Metaforicamente colocando, decerto que analogamente nos diferenciamos quanto à idade, forma, condições, grandeza e efeito em determinado espaço e por um limitado tempo. No qual, repercute toda a nossa radiação luminosa ou que nos abrevia pela aproximação a algum sumidouro de energia e matéria; o cientificamente denominado buraco negro. Evidente que, existimos também para a possibilidade de termos durante a nossa vida a nossa própria espécie de sistema planetário humano com mais ou menos satélites naturais. São pessoas, outras formas de vida, objetos e realizações que nos orbitam, e que interagem conosco e entre si durante toda a nossa existência; nisto incluindo as eventuais visitas tangenciais ao nosso universo. Lembrando que, nessa dinâmica existencial não se exclui a choque com outras entidades do cosmos social; com, digamos, outra humana estrela que esteja instável e errante.
Avalie – aplicando à mútua observação humana - o fenômeno oticamente constatado da intermitência do brilho das estrelas mediante o efeito da nossa atmosfera. Adite a esta o sentido emocional, quando se interpõe entre o sujeito e o objeto, entre o observador e o observado; enfim, entre estrelas que se observam mutuamente. Comumente o resultado obtido não é dos mais fidedignos e confiáveis, se não nos encontramos em um espaço exterior; quem sabe sentados em um pedra na lua, imaginemos. Porque, ao nível da superfície terrestre geralmente não nos percebemos como realmente somos; senão mutuamente apenas um brilho ofuscado da luminosidade alheia. Assim, entendemos que ente nós humanos, a depender dos nossos "ventos solares e de eventuais condições atmosféricas", o que captamos uns dos outros é apenas o tremeluzir das nossas mútuas emissões luminosas.

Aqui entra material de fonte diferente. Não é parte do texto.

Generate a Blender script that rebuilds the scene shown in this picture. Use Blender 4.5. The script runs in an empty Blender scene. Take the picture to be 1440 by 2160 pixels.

Imagino que melhor seria se, em algum momento, todos tivessem a oportunidade e coragem de vivenciar e apreender tal ensejo de expansão de consciência. Até porque, nos parece que a maioria continua e muito provavelmente continuará a dormir para a realidade em expansão, enquanto vive; ou pelo menos imagina viver. Pelo que, seriam bisonhamente apenas uma estrela que não deu certo - ou, pelo menos não da melhor forma - no favorecimento da vida e da vida inteligente. Alguém que, apenas gravitou e que não internalizou a um momento como este no silêncio de paredes caiadas. Quando, por acaso ou busca, é favorecida a sensibilização e eclosão de melhores expectativas. E então, o contemplar mental do brilho de outra humana estrela; o seu tremeluzir, transcende o simples significado desta palavra elegante e cósmica.